> [Source data]:
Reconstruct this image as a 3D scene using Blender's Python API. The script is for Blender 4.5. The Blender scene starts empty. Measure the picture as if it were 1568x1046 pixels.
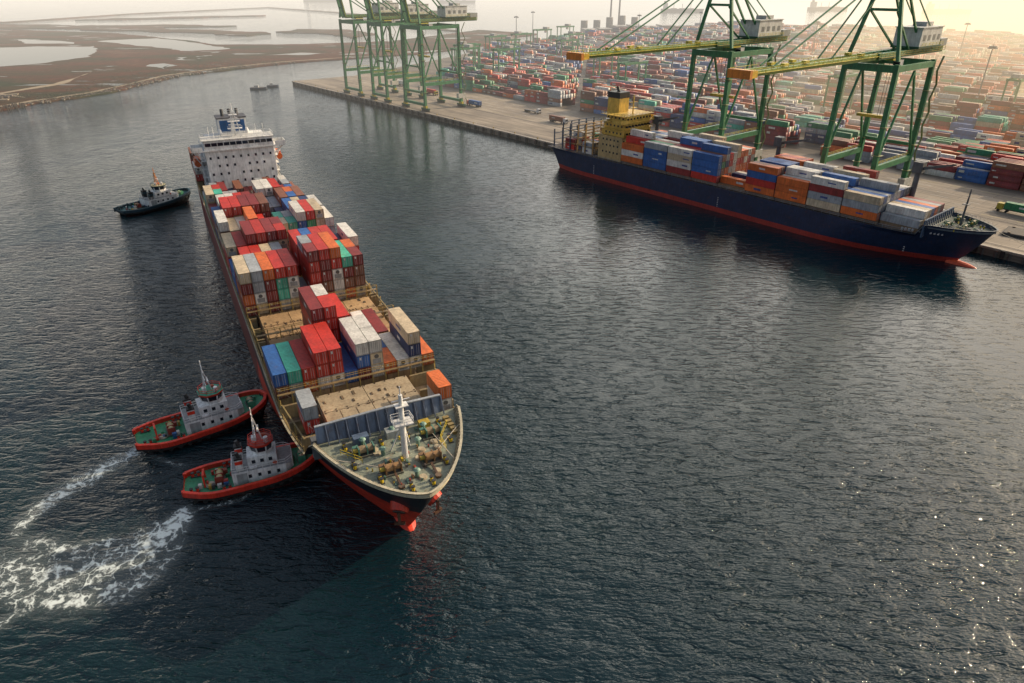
import bpy, math, random
import numpy as np
from mathutils import Vector, Matrix, noise
random.seed(7); np.random.seed(7)
scn=bpy.context.scene
scn.view_settings.view_transform='Standard'; scn.view_settings.look='None'
scn.view_settings.exposure=0
R=random.random; U=random.uniform

# ------------------------------------------------------------------ materials
def newmat(name):
    m=bpy.data.materials.new(name); m.use_nodes=True
    nt=m.node_tree; nt.nodes.clear()
    out=nt.nodes.new('ShaderNodeOutputMaterial')
    return m,nt,out
def N(nt,t,**kw):
    n=nt.nodes.new(t)
    for k,v in kw.items():
        if k.startswith('_'): setattr(n,k[1:],v)
        else: n.inputs[k.replace('__',' ')].default_value=v
    return n
def ramp(nt,fac,stops,interp='LINEAR'):
    r=nt.nodes.new('ShaderNodeValToRGB'); r.color_ramp.interpolation=interp
    e=r.color_ramp.elements
    while len(e)<len(stops): e.new(.5)
    for i,(p,c) in enumerate(stops):
        e[i].position=p; e[i].color=(c,c,c,1) if isinstance(c,(int,float)) else (*c,1)
    nt.links.new(fac,r.inputs[0]); return r
def mixc(nt,fac,a,b,mode='MIX'):
    m=nt.nodes.new('ShaderNodeMix'); m.data_type='RGBA'; m.blend_type=mode; m.clamp_result=False
    for s,v in ((0,fac),(6,a),(7,b)):
        if hasattr(v,'links') or hasattr(v,'is_linked'): nt.links.new(v,m.inputs[s])
        else: m.inputs[s].default_value=v if s==0 else (*v,1)
    return m.outputs[2]
def mapping(nt,src,scale=(1,1,1),rot=(0,0,0)):
    mp=nt.nodes.new('ShaderNodeMapping'); mp.inputs['Scale'].default_value=scale; mp.inputs['Rotation'].default_value=rot
    nt.links.new(src,mp.inputs['Vector']); return mp.outputs[0]
def noisen(nt,vec,scale,detail=4,rough=.55,dist=0):
    n=N(nt,'ShaderNodeTexNoise',Scale=scale,Detail=detail,Roughness=rough,Distortion=dist)
    nt.links.new(vec,n.inputs['Vector']); return n.outputs['Fac']
def math_(nt,op,a,b=None):
    n=nt.nodes.new('ShaderNodeMath'); n.operation=op
    for i,v in enumerate((a,b)):
        if v is None: continue
        if isinstance(v,(int,float)): n.inputs[i].default_value=v
        else: nt.links.new(v,n.inputs[i])
    return n.outputs[0]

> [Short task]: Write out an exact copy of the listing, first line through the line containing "R=random.random; U=random.uniform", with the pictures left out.

> [Finished task]:
Reconstruct this image as a 3D scene using Blender's Python API. The script is for Blender 4.5. The Blender scene starts empty. Measure the picture as if it were 1568x1046 pixels.
import bpy, math, random
import numpy as np
from mathutils import Vector, Matrix, noise
random.seed(7); np.random.seed(7)
scn=bpy.context.scene
scn.view_settings.view_transform='Standard'; scn.view_settings.look='None'
scn.view_settings.exposure=0
R=random.random; U=random.uniform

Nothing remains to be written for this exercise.